Clean Hands Doctrine
[52] 265 argues that 252 cannot seek equitable relief under either s.106 of the CJA or s.248(3) of the BCA, because it does not come to court with clean hands. The Arbitrator found that when 252 was seeking 265’s involvement in the Property, it misrepresented the price of the Property. This is conceded by 252 and formed the basis for the punitive damage award made by the Arbitrator.
[53] The clean hands doctrine is not a principle of “inflexible application”. To determine whether a person has “unclean hands”, the impugned conduct must have an immediate and necessary relation to the equity sued for: 2324702 Ontario v. 1305 Dundas, 2019 ONSC 1885, at paras. 18 and 20.

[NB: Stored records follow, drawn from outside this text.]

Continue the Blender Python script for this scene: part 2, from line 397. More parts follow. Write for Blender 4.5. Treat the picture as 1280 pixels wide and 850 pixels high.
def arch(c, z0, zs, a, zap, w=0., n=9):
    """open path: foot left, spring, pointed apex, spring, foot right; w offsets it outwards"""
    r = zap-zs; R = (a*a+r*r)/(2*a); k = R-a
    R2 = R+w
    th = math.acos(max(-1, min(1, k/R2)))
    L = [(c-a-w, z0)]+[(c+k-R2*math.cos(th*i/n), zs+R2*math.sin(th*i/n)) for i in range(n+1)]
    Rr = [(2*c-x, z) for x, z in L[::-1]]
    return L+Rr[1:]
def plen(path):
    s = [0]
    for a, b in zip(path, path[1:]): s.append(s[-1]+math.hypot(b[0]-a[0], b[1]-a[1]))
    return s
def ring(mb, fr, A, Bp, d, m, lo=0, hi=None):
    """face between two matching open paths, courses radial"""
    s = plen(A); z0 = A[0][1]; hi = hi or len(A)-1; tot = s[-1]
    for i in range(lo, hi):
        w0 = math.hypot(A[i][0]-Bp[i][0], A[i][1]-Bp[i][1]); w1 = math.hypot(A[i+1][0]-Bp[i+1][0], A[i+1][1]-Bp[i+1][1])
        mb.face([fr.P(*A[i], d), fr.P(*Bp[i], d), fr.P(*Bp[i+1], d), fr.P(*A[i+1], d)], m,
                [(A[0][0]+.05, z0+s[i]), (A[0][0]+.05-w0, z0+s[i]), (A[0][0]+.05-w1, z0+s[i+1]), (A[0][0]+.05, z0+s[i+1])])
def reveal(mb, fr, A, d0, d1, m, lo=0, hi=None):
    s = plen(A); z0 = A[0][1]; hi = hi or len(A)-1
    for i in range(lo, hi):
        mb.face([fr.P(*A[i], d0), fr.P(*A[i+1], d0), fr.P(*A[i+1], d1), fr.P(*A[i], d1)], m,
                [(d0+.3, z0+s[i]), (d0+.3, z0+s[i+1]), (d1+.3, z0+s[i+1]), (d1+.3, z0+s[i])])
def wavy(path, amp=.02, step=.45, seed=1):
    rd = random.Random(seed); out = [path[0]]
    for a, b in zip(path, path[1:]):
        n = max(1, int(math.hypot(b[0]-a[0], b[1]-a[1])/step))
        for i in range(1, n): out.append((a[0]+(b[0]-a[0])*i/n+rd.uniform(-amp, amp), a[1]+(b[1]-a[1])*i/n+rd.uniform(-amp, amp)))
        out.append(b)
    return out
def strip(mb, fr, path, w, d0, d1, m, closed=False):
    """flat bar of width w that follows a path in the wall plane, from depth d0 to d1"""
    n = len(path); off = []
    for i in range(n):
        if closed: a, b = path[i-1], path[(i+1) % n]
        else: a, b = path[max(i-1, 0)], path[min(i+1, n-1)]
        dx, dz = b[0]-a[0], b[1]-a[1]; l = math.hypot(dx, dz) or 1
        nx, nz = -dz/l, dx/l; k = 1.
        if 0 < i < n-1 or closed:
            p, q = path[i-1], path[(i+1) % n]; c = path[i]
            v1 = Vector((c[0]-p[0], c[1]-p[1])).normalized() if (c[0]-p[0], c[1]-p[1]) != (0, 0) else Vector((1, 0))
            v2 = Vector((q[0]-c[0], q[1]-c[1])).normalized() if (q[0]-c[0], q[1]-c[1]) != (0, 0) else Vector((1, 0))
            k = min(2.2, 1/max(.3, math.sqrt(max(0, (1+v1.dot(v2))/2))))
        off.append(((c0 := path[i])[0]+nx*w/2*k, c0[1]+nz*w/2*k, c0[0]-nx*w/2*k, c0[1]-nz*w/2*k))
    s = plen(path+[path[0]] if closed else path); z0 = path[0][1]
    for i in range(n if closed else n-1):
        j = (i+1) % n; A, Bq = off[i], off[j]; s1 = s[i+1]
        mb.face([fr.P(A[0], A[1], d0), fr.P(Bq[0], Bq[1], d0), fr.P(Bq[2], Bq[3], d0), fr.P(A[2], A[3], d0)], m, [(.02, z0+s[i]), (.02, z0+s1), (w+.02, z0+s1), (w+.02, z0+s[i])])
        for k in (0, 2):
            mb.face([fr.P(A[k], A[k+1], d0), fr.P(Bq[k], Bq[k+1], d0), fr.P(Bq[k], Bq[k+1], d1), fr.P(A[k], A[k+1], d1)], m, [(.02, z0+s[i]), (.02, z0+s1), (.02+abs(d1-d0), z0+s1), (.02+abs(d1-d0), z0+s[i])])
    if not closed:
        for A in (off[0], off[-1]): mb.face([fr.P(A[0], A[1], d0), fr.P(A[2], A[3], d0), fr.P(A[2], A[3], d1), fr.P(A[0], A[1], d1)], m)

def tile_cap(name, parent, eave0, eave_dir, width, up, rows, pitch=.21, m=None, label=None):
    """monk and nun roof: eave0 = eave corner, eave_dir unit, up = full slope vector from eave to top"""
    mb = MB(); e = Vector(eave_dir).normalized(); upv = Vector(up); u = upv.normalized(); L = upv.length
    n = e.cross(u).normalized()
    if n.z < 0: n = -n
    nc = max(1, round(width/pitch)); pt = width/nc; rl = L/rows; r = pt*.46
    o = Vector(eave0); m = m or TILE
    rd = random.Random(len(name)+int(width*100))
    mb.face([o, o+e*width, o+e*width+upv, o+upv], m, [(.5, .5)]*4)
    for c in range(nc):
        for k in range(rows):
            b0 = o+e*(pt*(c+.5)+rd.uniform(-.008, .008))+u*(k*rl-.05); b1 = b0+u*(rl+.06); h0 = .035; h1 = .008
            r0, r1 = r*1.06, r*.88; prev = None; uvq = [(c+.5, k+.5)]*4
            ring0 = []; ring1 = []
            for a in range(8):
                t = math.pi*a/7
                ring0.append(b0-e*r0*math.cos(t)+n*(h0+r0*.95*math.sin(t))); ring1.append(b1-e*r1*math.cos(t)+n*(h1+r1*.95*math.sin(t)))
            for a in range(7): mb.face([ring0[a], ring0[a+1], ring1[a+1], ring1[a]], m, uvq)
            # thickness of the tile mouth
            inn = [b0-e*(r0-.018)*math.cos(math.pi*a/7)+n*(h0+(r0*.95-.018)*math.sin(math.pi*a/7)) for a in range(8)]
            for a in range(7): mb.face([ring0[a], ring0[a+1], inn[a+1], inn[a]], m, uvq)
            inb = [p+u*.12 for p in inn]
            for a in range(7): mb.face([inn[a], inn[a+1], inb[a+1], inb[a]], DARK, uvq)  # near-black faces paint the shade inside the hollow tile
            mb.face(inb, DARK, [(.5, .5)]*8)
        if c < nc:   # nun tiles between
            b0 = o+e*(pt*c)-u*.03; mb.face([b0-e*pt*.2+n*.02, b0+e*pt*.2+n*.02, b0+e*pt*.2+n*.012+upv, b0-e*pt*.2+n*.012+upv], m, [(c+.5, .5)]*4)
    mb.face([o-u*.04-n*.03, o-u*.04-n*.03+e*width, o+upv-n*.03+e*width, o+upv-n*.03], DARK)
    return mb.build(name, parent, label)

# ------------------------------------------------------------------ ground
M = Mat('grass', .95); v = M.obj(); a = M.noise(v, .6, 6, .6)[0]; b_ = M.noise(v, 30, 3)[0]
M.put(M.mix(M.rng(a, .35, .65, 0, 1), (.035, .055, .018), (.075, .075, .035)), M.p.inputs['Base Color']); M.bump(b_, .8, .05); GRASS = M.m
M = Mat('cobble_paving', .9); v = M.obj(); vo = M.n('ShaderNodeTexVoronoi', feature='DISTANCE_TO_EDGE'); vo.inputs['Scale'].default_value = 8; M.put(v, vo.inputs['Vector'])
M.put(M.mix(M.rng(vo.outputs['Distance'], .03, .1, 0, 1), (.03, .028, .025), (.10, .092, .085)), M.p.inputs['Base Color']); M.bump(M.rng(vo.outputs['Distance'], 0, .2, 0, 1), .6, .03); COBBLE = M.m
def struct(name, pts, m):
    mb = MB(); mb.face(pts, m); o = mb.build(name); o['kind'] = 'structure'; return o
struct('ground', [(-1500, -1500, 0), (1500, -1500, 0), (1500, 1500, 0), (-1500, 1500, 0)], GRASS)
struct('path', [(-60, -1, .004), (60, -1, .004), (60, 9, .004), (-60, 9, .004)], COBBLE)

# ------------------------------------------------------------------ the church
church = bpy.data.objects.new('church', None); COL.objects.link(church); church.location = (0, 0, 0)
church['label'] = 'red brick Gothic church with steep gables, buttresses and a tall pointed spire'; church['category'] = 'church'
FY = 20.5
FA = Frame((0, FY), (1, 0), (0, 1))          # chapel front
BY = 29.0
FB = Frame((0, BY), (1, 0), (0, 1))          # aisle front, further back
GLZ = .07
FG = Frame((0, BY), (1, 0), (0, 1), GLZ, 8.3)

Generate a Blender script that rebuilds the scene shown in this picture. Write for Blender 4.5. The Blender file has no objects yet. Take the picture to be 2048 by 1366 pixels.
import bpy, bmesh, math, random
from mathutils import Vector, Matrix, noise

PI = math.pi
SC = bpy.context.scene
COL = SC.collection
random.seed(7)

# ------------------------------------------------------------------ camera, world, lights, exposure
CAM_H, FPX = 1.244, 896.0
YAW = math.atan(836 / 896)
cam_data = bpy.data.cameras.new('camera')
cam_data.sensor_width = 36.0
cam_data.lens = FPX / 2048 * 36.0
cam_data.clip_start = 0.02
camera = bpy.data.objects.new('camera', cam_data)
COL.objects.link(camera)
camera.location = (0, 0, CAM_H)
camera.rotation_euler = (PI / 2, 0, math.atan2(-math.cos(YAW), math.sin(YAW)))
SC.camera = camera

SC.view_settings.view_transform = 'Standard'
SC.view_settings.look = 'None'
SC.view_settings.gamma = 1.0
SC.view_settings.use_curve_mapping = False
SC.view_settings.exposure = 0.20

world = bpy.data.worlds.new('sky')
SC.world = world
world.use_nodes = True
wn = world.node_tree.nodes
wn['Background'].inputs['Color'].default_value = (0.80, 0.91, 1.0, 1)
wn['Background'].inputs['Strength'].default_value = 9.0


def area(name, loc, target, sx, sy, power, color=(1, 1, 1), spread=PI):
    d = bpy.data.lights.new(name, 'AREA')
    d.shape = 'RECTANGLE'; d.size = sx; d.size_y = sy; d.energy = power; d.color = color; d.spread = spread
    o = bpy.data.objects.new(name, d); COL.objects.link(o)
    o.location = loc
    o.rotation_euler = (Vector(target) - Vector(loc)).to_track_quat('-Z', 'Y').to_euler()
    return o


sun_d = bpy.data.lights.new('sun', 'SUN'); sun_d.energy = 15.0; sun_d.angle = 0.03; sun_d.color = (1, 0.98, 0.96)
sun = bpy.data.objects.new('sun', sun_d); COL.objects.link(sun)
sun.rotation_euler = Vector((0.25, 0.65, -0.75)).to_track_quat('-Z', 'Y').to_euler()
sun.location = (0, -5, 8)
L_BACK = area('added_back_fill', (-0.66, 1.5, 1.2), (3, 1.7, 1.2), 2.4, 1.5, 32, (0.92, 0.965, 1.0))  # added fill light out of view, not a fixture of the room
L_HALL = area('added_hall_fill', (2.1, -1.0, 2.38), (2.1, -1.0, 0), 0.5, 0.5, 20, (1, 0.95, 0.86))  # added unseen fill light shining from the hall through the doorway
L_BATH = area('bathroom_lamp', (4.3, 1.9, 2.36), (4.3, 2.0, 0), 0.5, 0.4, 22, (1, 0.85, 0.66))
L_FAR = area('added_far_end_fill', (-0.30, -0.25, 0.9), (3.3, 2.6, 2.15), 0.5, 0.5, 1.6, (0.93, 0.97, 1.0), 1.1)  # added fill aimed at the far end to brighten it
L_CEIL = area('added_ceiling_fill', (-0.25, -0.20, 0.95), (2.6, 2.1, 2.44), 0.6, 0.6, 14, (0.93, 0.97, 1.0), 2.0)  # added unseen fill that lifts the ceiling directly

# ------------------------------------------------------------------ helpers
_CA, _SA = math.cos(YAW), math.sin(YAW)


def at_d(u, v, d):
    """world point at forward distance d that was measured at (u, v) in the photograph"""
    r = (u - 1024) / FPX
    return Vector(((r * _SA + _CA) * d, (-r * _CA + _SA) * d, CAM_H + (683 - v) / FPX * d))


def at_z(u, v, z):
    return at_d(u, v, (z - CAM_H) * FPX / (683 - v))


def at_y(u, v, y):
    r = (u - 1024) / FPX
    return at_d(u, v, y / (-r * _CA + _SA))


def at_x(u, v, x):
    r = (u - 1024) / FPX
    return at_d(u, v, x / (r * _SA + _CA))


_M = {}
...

[54] The issue of the misrepresentation was litigated in the arbitration. The Arbitrator found that 252 had made a misrepresentation and awarded punitive damages of $100,000. The issue before me is not whether there has been a misrepresentation, but whether 252 is entitled to a stay of the enforcement of the Judgment. The “equity sued for” in this proceeding is the stay of the Judgment and is separate from the issues litigated in the arbitration. There is no suggestion that 252 engaged in a misrepresentation or other deceitful conduct after the date of the Final Award.
[55] For the purposes of the relief sought in this proceeding, I am satisfied that the clean hands doctrine does not prevent 252 from seeking equitable relief.
DISPOSITION
[56] Stays are limited to very rare circumstances. I am satisfied that a stay is warranted in the circumstances of this case.
[57] I find that 252 is entitled to a stay under s.106 of the CJA. To allow execution of the judgment in these circumstances would amount to an injustice because it would be oppressive and/or an abuse of the process of the court. A stay will not cause an injustice to 265. The Judgment is appropriately secured by the Property, and it is continuing to accrue post-judgment interest.
[58] I am also satisfied that 252 is entitled to a stay under s.248(3) of the BCA. 252 has established that whether 265’s conduct in not consenting to the sale of the Property is oppressive, is a serious issue to be tried and that it would suffer irreparable harm if the stay is not granted. The balance of the convenience favours the granting of the stay which will maintain the status quo pending the Court’s determination of the Oppressive Action.
[59] Finally, it is my view that the “clean hands” doctrine does not apply in the circumstances of the motion for a stay. The issue of the misrepresentation was before the Arbitrator and is not an issue in the proceedings currently before me. There is no suggestion that 252 engaged in “unclean” conduct with respect to the enforcement of the Judgment.
[60] I grant the relief sought by 252 and stay the execution of the Judgment. However, this is without prejudice to the parties moving for directions with respect to a court-directed sale of the Property. A court-directed sale would seem to achieve the stated goals of the parties to separate their business interests and would allow 252 to satisfy the Final Award. If such a motion is brought, I remain seized.
[61] At the conclusion of the oral hearing, I asked counsel to meet in an attempt to reach an agreement on the costs of the motion. Counsel advise that they were unable to agree.
[62] 252 is successful on the motion and is presumptively entitled to its costs. 252 shall deliver its written costs submissions within 15 days of the date of this endorsement. 265 shall deliver its costs submissions in response within 15 days of receiving 252’s written submissions. The written submissions of both parties are to consist of no more than three pages, excluding offers to settle, bill of costs and caselaw.